Submerged Motherlands delighted me the moment I stepped into the vaulted atrium that it fills. The work is an installation, an environment that you, the patron, are invited to explore. Installation art bears ready comparison to set design, so already it’s playing a song a theater buff like me will like. But this installation was particularly enthralling.

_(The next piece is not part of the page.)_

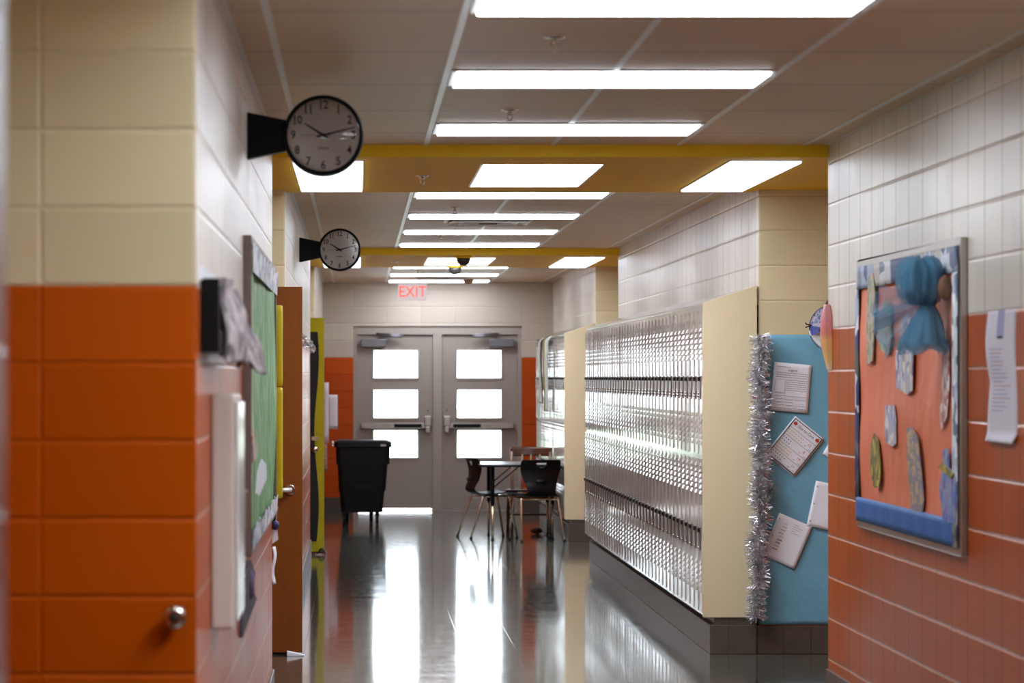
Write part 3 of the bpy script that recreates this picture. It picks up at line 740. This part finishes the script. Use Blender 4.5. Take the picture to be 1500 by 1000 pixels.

Though integrated into a whole, the piece may be divided into four major segments. At the center is a tree, made (it appeared) of discarded nylons. You’d think its towering verticality would make it appear phallic, but its delicate layering created exactly the opposite effect, an overtly and exuberantly feminine form gathering the other forms to it – more convincingly feminine, frankly, than Judy Chicago’s famous dinner party (on view elsewhere in the museum). The two most important of these other forms were two boats, rusty buckets hung with more junk than Mother Courage’s famous cart. The last form was a cabin or hut, a shelter under the hovering protection of a nursing mother. Connecting all these are ribbons and sheets of delicately cut paper forming an abstract, watery design that periodically disgorges a more distinct organic form.

The moment I stepped into the atrium, I thought to myself, “I get it – it’s “Beasts of the Southern Wild.” I was close: right idea, wrong hurricane (Submerged Motherlands was inspired by Sandy, not Katrina). And Swoon’s piece can be criticized from many of the same vantage points that Benh Zeitlin’s film was. But so what? It’s beautiful; I “got” it; it moved me.

But moved me to what?

That’s what brought me back to Clark’s dichotomy, the whole contemplation versus action thing. Ai Weiwei’s pieces felt like they were intended to spark outrage and opposition to the regime in China. But to me they felt so cold and so literal-minded, that I found myself thinking instead about the limitations of the artist’s version of conceptualism. (And, as well, about the limitations of the language of political protest in the era when Ai Weiwei was in America – the 1980s.) Swoon’s work is much more directly emotional, and I was carried along by that emotion – and would have been moved to action . . . if I only had any idea what that action might be.

At all events, you can still catch Swoon’s installation if you hurry. I encourage you to do so.